My wife, Kathy, who has never been all that interested in writing anything, says he inspires her to write like no one ever has. As an English teacher herself, she has taught writing, but says she's never been able to motivate people like that.

“Whenever I've been around him for a few hours, I just want to write when I get home,” she said. “I'd like to tell him that, but I don't want to be a suck-up. He'd probably be more impressed if I actually wrote something.”

I hope she doesn't mind me telling him for her here in my column.
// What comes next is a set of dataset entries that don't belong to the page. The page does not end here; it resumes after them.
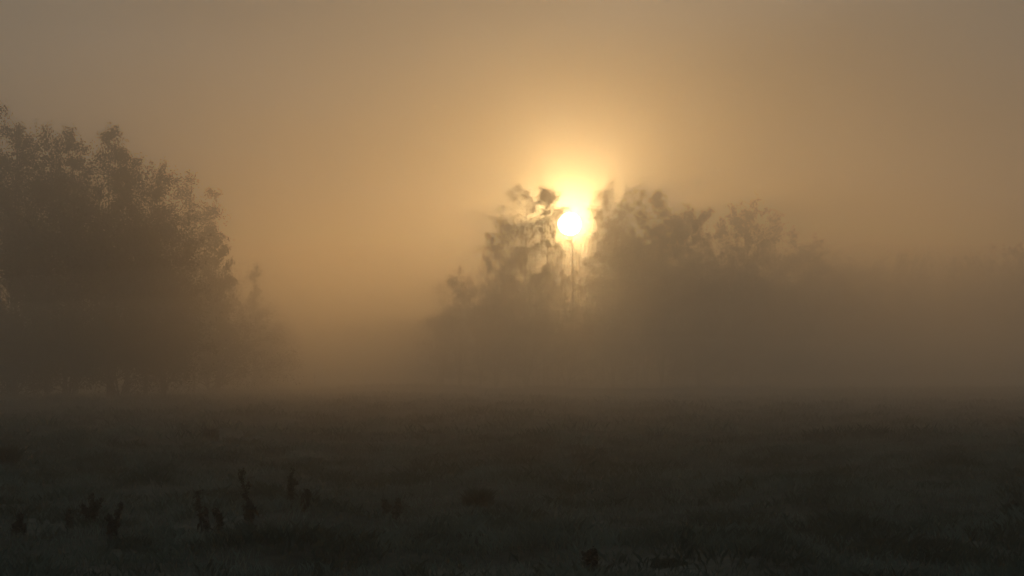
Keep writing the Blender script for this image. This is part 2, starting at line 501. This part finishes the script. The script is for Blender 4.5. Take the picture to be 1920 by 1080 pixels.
place_tree(470, 648, 230, "faint scrub bush right of the paler trees", 'bush', R=3.45, **sc)
# second, paler row
place_tree(345, 325, 198, "pale tall tree rising behind the slope of the left clump", 'birch', R=2.20, base=.1, group=GM, limbs=56, leaves=24)
place_tree(388, 358, 204, "pale tree with open rounded top, outermost tall one behind the left clump", 'birch', R=1.60, base=.08, group=GM, limbs=52, leaves=22)
place_tree(300, 305, 206, "faint tree showing just above the slope of the left clump", 'birch', R=2.00, base=.1, group=GM, limbs=50, leaves=20)
place_tree(412, 455, 196, "lower pale tree filling the right flank of the second row", 'alder', R=1.30, base=.08, group=GM, limbs=50, leaves=22)
place_tree(365, 520, 192, "low rounded tree in front of the pale second row", 'alder', R=2.20, base=.06, group=GM, limbs=50, leaves=24)
place_tree(478, 500, 262, "small pointed faint tree farthest right of the left group", 'cone', R=1.9, base=.05, group=GM, limbs=44, leaves=18)
place_tree(448, 545, 258, "small faint tree tucked left of the small pointed one", 'alder', R=1.9, base=.05, group=GM, limbs=44, leaves=18)
# grove round the sun, about 250 m off
place_tree(982, 362, 250, "tall drooping birch left of the sun", 'birch', R=3.76, base=.16, droop=.75, group=GC, limbs=78, twigs=11, leaves=36, leaf=.085)
place_tree(1028, 357, 256, "slender birch with small round tuft top just left of the sun", 'tuft', R=1.6, base=.72, group=GC, leaf=.11, limbs=30, twigs=9, leaves=30)
place_tree(1077, 385, 246, "thin nearly bare stem standing right below the sun", 'tuft', R=1.12, base=.3, group=GC, leaf=.09, limbs=22, twigs=5, leaves=8, trunk_r=.16)
place_tree(1048, 470, 252, "thin sparse tree beneath the sun, left of the bare stem", 'tuft', R=1.9, base=.25, group=GC, leaf=.09, limbs=26, twigs=9, leaves=20)
place_tree(1130, 348, 251, "airy birch immediately right of the sun", 'birch', R=2.3, base=.22, group=GC, leaf=.095, limbs=64, twigs=11, leaves=30)
place_tree(1172, 346, 254, "full crowned birch, highest dome right of the sun", 'birch', R=3.38, base=.22, group=GC, limbs=78, twigs=11, leaves=36, leaf=.095)
place_tree(1212, 375, 249, "darker birch on the right shoulder of the highest dome", 'birch', R=3.14, base=.22, group=GC, limbs=74, twigs=12, leaves=36, leaf=.11)
place_tree(1241, 342, 262, "tree with thin pointed tip standing above its neighbours right of the sun", 'cone', R=2.76, base=.25, group=GC, leaf=.11, limbs=66, twigs=11, leaves=31)
place_tree(1285, 392, 268, "lower topped birch right of the thin pointed tip", 'birch', R=3.52, base=.18, group=GC, leaf=.11, limbs=66, twigs=11, leaves=31)
place_tree(935, 452, 247, "half height leafy tree on the left flank of the drooping birch", 'birch', R=2.39, base=.12, group=GC, leaf=.11, limbs=60, twigs=11, leaves=31)
place_tree(1020, 505, 244, "low leafy tree in front, below and left of the sun", 'alder', R=2.13, base=.15, group=GC, leaf=.09, limbs=44, twigs=8, leaves=26)
place_tree(1108, 490, 243, "low sparse tree in front, below and right of the sun", 'birch', R=2.4, base=.15, group=GC, leaf=.09, limbs=40, twigs=8, leaves=26)
place_tree(957, 400, 262, "leafy birch seen behind the left side of the drooping birch", 'birch', R=3.01, base=.14, group=GC, leaf=.085, limbs=66, twigs=11, leaves=31)
place_tree(1010, 450, 266, "shorter birch behind the gap left of the tuft topped birch", 'birch', R=2.39, base=.2, group=GC, leaf=.085, limbs=56, twigs=9, leaves=22)
place_tree(1150, 395, 266, "birch behind, filling the space under the highest dome", 'birch', R=3.52, base=.14, group=GC, leaf=.095, limbs=66, twigs=11, leaves=31)
place_tree(1262, 425, 256, "lower leafy birch in front, right of the thin pointed tip", 'birch', R=3.26, base=.12, group=GC, leaf=.11, limbs=66, twigs=11, leaves=31)
place_tree(1195, 455, 243, "lower leafy birch in front of the darker right shoulder", 'birch', R=3.01, base=.12, group=GC, leaf=.11, limbs=60, twigs=10, leaves=30)
# bushes at the grove's foot
GB = "bushes along the foot of the sun grove"
place_tree(862, 517, 246, "broad feathery bush at the left end of the sun grove", 'bush', R=2.6, base=.06, group=GB, limbs=60, twigs=9, leaves=18)
place_tree(900, 505, 250, "taller bush between the broad end bush and the drooping birch", 'bush', R=2.0, base=.06, group=GB, limbs=60, twigs=9, leaves=20)
place_tree(828, 572, 243, "small low bush, outermost left of the sun grove", 'bush', R=1.7, base=.05, group=GB, limbs=46, twigs=8, leaves=18)
place_tree(985, 590, 240, "low bush at the foot of the drooping birch", 'bush', R=2.6, base=.04, group=GB, limbs=56, twigs=8, leaves=20)
place_tree(1065, 605, 239, "low bush directly below the sun", 'bush', R=2.6, base=.04, group=GB, limbs=56, twigs=8, leaves=20)
place_tree(1150, 595, 241, "low bush at the foot of the highest dome right of the sun", 'bush', R=2.8, base=.04, group=GB, limbs=56, twigs=8, leaves=20)
place_tree(1240, 585, 244, "low bush below the thin pointed tip", 'bush', R=2.8, base=.04, group=GB, limbs=56, twigs=8, leaves=20)
place_tree(930, 600, 238, "low bush under the half height tree on the left flank", 'bush', R=2.6, base=.04, group=GB, limbs=56, twigs=9, leaves=22)
place_tree(1310, 590, 262, "low faint bush right of the grove's last birch", 'bush', R=3.0, base=.04, group=GB, limbs=56, twigs=9, leaves=22)
place_tree(1390, 600, 300, "very faint low bush below the two faint rounded crowns", 'bush', R=3.4, base=.04, group=GB, limbs=56, twigs=9, leaves=22)
place_tree(1480, 605, 320, "very faint low bush at the right end of the hazy trees", 'bush', R=3.6, base=.04, group=GB, limbs=56, twigs=9, leaves=22)
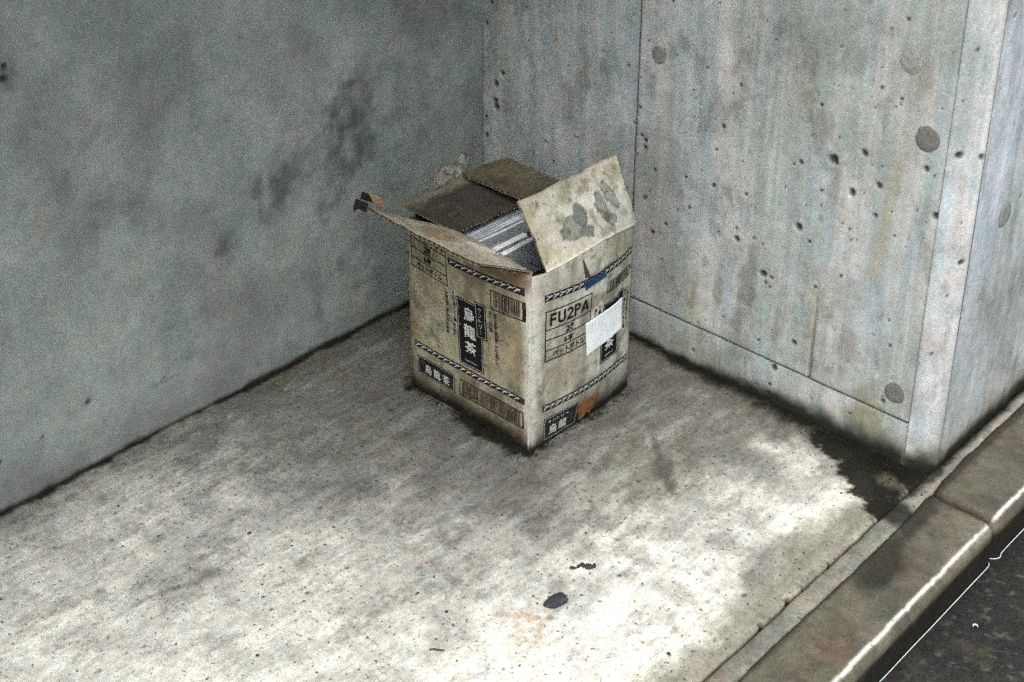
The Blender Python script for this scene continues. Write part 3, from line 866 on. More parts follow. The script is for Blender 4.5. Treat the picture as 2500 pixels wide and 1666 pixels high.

I've known Lew for many years; I was working as the news editor at another nearby weekly when his book, Screenwriting 434, was first published. I interviewed him over the telephone from his home in Burbank, Calif., for a story. Shortly thereafter, I met him face-to-face at Pa-Hur Days in Guide Rock (where he grew up).

He was in Guide Rock for the annual celebration and to visit relatives; I was in the cast of a one-act children's play called “Foxy Fables” that a little theatre company was performing across southcentral Nebraska at small-town festivals, including Pa-Hur Days in Guide Rock, Street Car Days in Red Cloud, the Riverton alumni banquet and the Bladen Storytelling Festival. I also wrote the play.

I don't know how my performance was that day, after learning Lew was in the audience. The show weaved a dozen or so of my favorite of Aesop's Fables into one story. I can't remember all the parts I played, but I remember playing Zeus, looking like John Belushi in “Animal House” with an enormous 1980s cell-phone.

Suffice it to say I was nervous. Like when I was performing in “Paint Your Wagon” at the Omaha Playhouse several years before the summer of Foxy Fables, and found out Walter Matthau was in the audience.

As an actor, that'll get your heart pumping.

Saucy and nurturing are both good words to describe Lew. There are lots more.

I have a friend from one of last year's colonies, which took vacation from work and attended full-time, who said shortly after the colony, “I can't believe it took me this long to find a saucy, nurturing mentor.”

Saucy and nurturing are both good words to describe Lew. There are lots more.

People in Superior rarely see the screenwriting world Lew still works in at various times throughout the year, though they are welcome to; the colonies have an open-door policy. Likewise, his writing students don't get to see his other work — his work with the TeamMates mentoring program; his passionate stand against drugs in our communities and schools; his appearances at those schools, talking to students about writing and being good people and believing in themselves.

As one of the rare observers of both of those worlds, I've seen it all. God bless you, Lew.